What you should do >>
Transcribe the listing exactly, leaving out every picture.

Supplied information >>
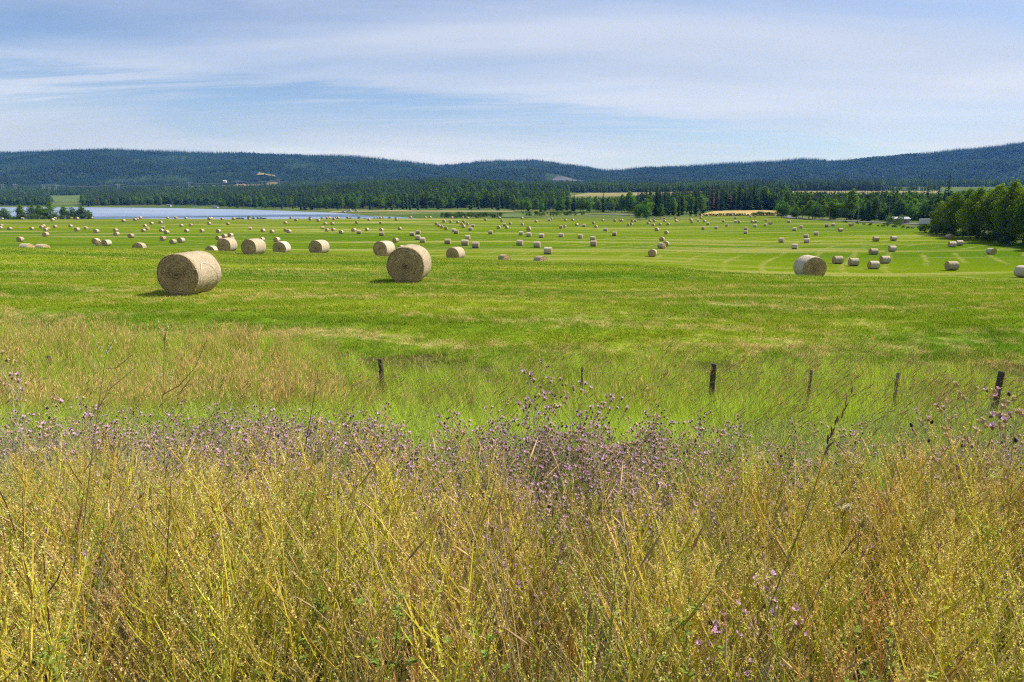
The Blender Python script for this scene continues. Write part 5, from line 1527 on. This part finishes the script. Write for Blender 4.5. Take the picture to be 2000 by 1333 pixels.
# -- single plants that stand out
def plant(name, parts, pos, sc, rz, label, cat, group=None):
    e = empty(name, pos, rz, sc)
    for nm, b in parts:
        if not b.f: continue
        o = obj(nm, b.mesh(nm, [MATS['herb_plain']]), e)
        if nm in ('flower_heads', 'florets', 'leaves', 'seed_spikes', 'side_stems'): o['kind'] = 'stuff'
    return tag(e, label, cat, group)
for i, (px, Y, s, h, lab) in enumerate([(1062, 4.9, 1.0, 1.28, 'tallest purple knapweed bush rising at centre'), (1035, 5.0, 1.0, 1.1, 'knapweed bush just left of the tallest one'), (1115, 5.1, 1.0, 1.18, 'knapweed bush just right of the tallest one'), (1172, 5.0, 1.0, 1.08, 'knapweed bush right of the three tall ones'),
                                      (1905, 3.1, 1.0, 1.12, 'knapweed with large brown heads near the right edge'), (1985, 3.0, 1.0, 1.1, 'knapweed cut by the right edge of the picture'), (1845, 3.3, 1.0, 1.0, 'sparser knapweed left of the right-edge pair'), (4, 4.4, 1.0, 1.35, 'knapweed cut by the left edge of the picture'),
                                      (1450, 1.75, 1.0, 0.62, 'low knapweed with fresh purple flowers at the bottom right'), (1560, 2.0, 1.0, 0.6, 'low knapweed right of the bottom purple one')]):
    x = xoy(px, 850) * Y
    st, lf, hd = knapweed_parts(1000 + i, h, 13, 0.62 if i < 4 else (0.5 if i >= 8 else 0.2), 1.25 if i < 8 else 1.0)
    plant('knapweed_plant', [('stems', st), ('leaves', lf), ('flower_heads', hd)], (x, Y, ngz(x, Y)), s, R.uniform(0, 6), lab, 'knapweed', 'knapweed plants standing out')
def path_plant(name, Y, stem, rad, col, label, cat, spikes=(), sides=(), head=None, dY=0.0, colt=None):
    """a plant whose stem follows photo points (bottom first) at forward distance Y"""
    r = random.Random(len(label) * 7 + int(stem[0][0]))
    pts = [at(p, q, Y + dY * i / max(1, len(stem) - 1)) for i, (p, q) in enumerate(stem)]
    gz = ngz(pts[0][0], pts[0][1])
    if pts[0][2] > gz + 0.02:
        d = pts[0] - pts[1]; d = d / max(1e-6, abs(d[2])) * (pts[0][2] - gz) if d[2] < 0 else np.array((0, 0, -(pts[0][2] - gz)))
        pts.insert(0, pts[0] + d * np.array((0.6, 0.6, 1)) + np.array((0, 0, -0.02)))
    base = np.array(pts[0])
    L = [p - base for p in pts]
    b = MB(); n = len(L)
    cols = [tuple(col[k] + ((colt or col)[k] - col[k]) * i / (n - 1) for k in range(3)) for i in range(n)]
    b.tube(L, [rad * (1 - 0.65 * i / (n - 1)) for i in range(n)], 6, cols)
    s = MB(); fl = MB()
    for (a, e) in sides:
        p, q = at(*a, Y + dY) - base, at(*e, Y + dY + r.uniform(-0.12, 0.12)) - base
        s.tube([p, (p + q) / 2 + np.array((0, 0, -0.012)), q], [rad * 0.5, rad * 0.42, rad * 0.25], 4, colt or col, cap=False)
        for k in range(int(np.linalg.norm(q - p) / 0.0030)):
            c0 = p + (q - p) * (1 - r.random() ** 1.6 * 0.8) + np.array([r.gauss(0, 1), r.gauss(0, 1), r.gauss(0, 1)]) * 0.0045
            g = np.array([r.gauss(0, 1), r.gauss(0, 1), r.gauss(0, 1)]); g /= np.linalg.norm(g); h2 = np.cross(g, (0.3, 0.5, 0.8)); sz = r.uniform(0.0018, 0.0035)
            fl.quad(c0 - g * sz, c0 - h2 * sz * 0.7, c0 + g * sz, c0 + h2 * sz * 0.7, jit(r.choice([(0.60, 0.52, 0.20), (0.40, 0.30, 0.12), (0.44, 0.44, 0.10)]), 0.3, r))
    for (a, e, fc, w) in spikes:
        p, q = at(*a, Y + dY) - base, at(*e, Y + dY) - base
        s.tube([p, q], [rad * 0.35, rad * 0.2], 4, colt or col, cap=False)
        d = q - p; ln = np.linalg.norm(d); d /= ln
        for k in range(int(ln / 0.0011)):
            f = r.random()
            e3 = np.array([r.gauss(0, 1), r.gauss(0, 1), r.gauss(0, 1)]); e3 -= d * e3.dot(d); e3 /= np.linalg.norm(e3)
            c0 = p + d * ln * f + e3 * w * r.uniform(0.2, 1.0)
            g = np.array([r.gauss(0, 1), r.gauss(0, 1), r.gauss(0, 1)]); g /= np.linalg.norm(g); h2 = np.cross(g, d); sz = w * r.uniform(0.25, 0.5)
            fl.quad(c0 - g * sz, c0 - h2 * sz * 0.7, c0 + g * sz, c0 + h2 * sz * 0.7, jit(fc, 0.3, r))
    parts = [('stem', b), ('side_stems', s), ('seed_spikes', fl)]
    if head:
        a, e, w, hc = head
        hb = MB(); p, q = at(*a, Y + dY) - base, at(*e, Y + dY) - base
        d = q - p; ln = np.linalg.norm(d)
        dn = d / ln; k_ = max(3, int(ln / 0.012))
        for j in range(k_):
            off = np.array([r.gauss(0, 1), r.gauss(0, 1), r.gauss(0, 1)]) * w * 0.45
            spindle(hb, p + d * (j / k_) + off, dn + np.array([r.gauss(0, 1), r.gauss(0, 1), r.gauss(0, 1)]) * 0.22, r.uniform(0.016, 0.03), w * r.uniform(0.35, 0.7) * (1 - 0.5 * j / k_), jit(hc, 0.35, r), 4, 3, r)
        parts.append(('seed_head', hb))
    return plant(name, parts, tuple(base), 1.0, 0.0, label, cat)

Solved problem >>
The Blender Python script for this scene continues. Write part 5, from line 1527 on. This part finishes the script. Write for Blender 4.5. Take the picture to be 2000 by 1333 pixels.
# -- single plants that stand out
def plant(name, parts, pos, sc, rz, label, cat, group=None):
    e = empty(name, pos, rz, sc)
    for nm, b in parts:
        if not b.f: continue
        o = obj(nm, b.mesh(nm, [MATS['herb_plain']]), e)
        if nm in ('flower_heads', 'florets', 'leaves', 'seed_spikes', 'side_stems'): o['kind'] = 'stuff'
    return tag(e, label, cat, group)
for i, (px, Y, s, h, lab) in enumerate([(1062, 4.9, 1.0, 1.28, 'tallest purple knapweed bush rising at centre'), (1035, 5.0, 1.0, 1.1, 'knapweed bush just left of the tallest one'), (1115, 5.1, 1.0, 1.18, 'knapweed bush just right of the tallest one'), (1172, 5.0, 1.0, 1.08, 'knapweed bush right of the three tall ones'),
                                      (1905, 3.1, 1.0, 1.12, 'knapweed with large brown heads near the right edge'), (1985, 3.0, 1.0, 1.1, 'knapweed cut by the right edge of the picture'), (1845, 3.3, 1.0, 1.0, 'sparser knapweed left of the right-edge pair'), (4, 4.4, 1.0, 1.35, 'knapweed cut by the left edge of the picture'),
                                      (1450, 1.75, 1.0, 0.62, 'low knapweed with fresh purple flowers at the bottom right'), (1560, 2.0, 1.0, 0.6, 'low knapweed right of the bottom purple one')]):
    x = xoy(px, 850) * Y
    st, lf, hd = knapweed_parts(1000 + i, h, 13, 0.62 if i < 4 else (0.5 if i >= 8 else 0.2), 1.25 if i < 8 else 1.0)
    plant('knapweed_plant', [('stems', st), ('leaves', lf), ('flower_heads', hd)], (x, Y, ngz(x, Y)), s, R.uniform(0, 6), lab, 'knapweed', 'knapweed plants standing out')
def path_plant(name, Y, stem, rad, col, label, cat, spikes=(), sides=(), head=None, dY=0.0, colt=None):
    """a plant whose stem follows photo points (bottom first) at forward distance Y"""
    r = random.Random(len(label) * 7 + int(stem[0][0]))
    pts = [at(p, q, Y + dY * i / max(1, len(stem) - 1)) for i, (p, q) in enumerate(stem)]
    gz = ngz(pts[0][0], pts[0][1])
    if pts[0][2] > gz + 0.02:
        d = pts[0] - pts[1]; d = d / max(1e-6, abs(d[2])) * (pts[0][2] - gz) if d[2] < 0 else np.array((0, 0, -(pts[0][2] - gz)))
        pts.insert(0, pts[0] + d * np.array((0.6, 0.6, 1)) + np.array((0, 0, -0.02)))
    base = np.array(pts[0])
    L = [p - base for p in pts]
    b = MB(); n = len(L)
    cols = [tuple(col[k] + ((colt or col)[k] - col[k]) * i / (n - 1) for k in range(3)) for i in range(n)]
    b.tube(L, [rad * (1 - 0.65 * i / (n - 1)) for i in range(n)], 6, cols)
    s = MB(); fl = MB()
    for (a, e) in sides:
        p, q = at(*a, Y + dY) - base, at(*e, Y + dY + r.uniform(-0.12, 0.12)) - base
        s.tube([p, (p + q) / 2 + np.array((0, 0, -0.012)), q], [rad * 0.5, rad * 0.42, rad * 0.25], 4, colt or col, cap=False)
        for k in range(int(np.linalg.norm(q - p) / 0.0030)):
            c0 = p + (q - p) * (1 - r.random() ** 1.6 * 0.8) + np.array([r.gauss(0, 1), r.gauss(0, 1), r.gauss(0, 1)]) * 0.0045
            g = np.array([r.gauss(0, 1), r.gauss(0, 1), r.gauss(0, 1)]); g /= np.linalg.norm(g); h2 = np.cross(g, (0.3, 0.5, 0.8)); sz = r.uniform(0.0018, 0.0035)
            fl.quad(c0 - g * sz, c0 - h2 * sz * 0.7, c0 + g * sz, c0 + h2 * sz * 0.7, jit(r.choice([(0.60, 0.52, 0.20), (0.40, 0.30, 0.12), (0.44, 0.44, 0.10)]), 0.3, r))
    for (a, e, fc, w) in spikes:
        p, q = at(*a, Y + dY) - base, at(*e, Y + dY) - base
        s.tube([p, q], [rad * 0.35, rad * 0.2], 4, colt or col, cap=False)
        d = q - p; ln = np.linalg.norm(d); d /= ln
        for k in range(int(ln / 0.0011)):
            f = r.random()
            e3 = np.array([r.gauss(0, 1), r.gauss(0, 1), r.gauss(0, 1)]); e3 -= d * e3.dot(d); e3 /= np.linalg.norm(e3)
            c0 = p + d * ln * f + e3 * w * r.uniform(0.2, 1.0)
            g = np.array([r.gauss(0, 1), r.gauss(0, 1), r.gauss(0, 1)]); g /= np.linalg.norm(g); h2 = np.cross(g, d); sz = w * r.uniform(0.25, 0.5)
            fl.quad(c0 - g * sz, c0 - h2 * sz * 0.7, c0 + g * sz, c0 + h2 * sz * 0.7, jit(fc, 0.3, r))
    parts = [('stem', b), ('side_stems', s), ('seed_spikes', fl)]
    if head:
        a, e, w, hc = head
        hb = MB(); p, q = at(*a, Y + dY) - base, at(*e, Y + dY) - base
        d = q - p; ln = np.linalg.norm(d)
        dn = d / ln; k_ = max(3, int(ln / 0.012))
        for j in range(k_):
            off = np.array([r.gauss(0, 1), r.gauss(0, 1), r.gauss(0, 1)]) * w * 0.45
            spindle(hb, p + d * (j / k_) + off, dn + np.array([r.gauss(0, 1), r.gauss(0, 1), r.gauss(0, 1)]) * 0.22, r.uniform(0.016, 0.03), w * r.uniform(0.35, 0.7) * (1 - 0.5 * j / k_), jit(hc, 0.35, r), 4, 3, r)
        parts.append(('seed_head', hb))
    return plant(name, parts, tuple(base), 1.0, 0.0, label, cat)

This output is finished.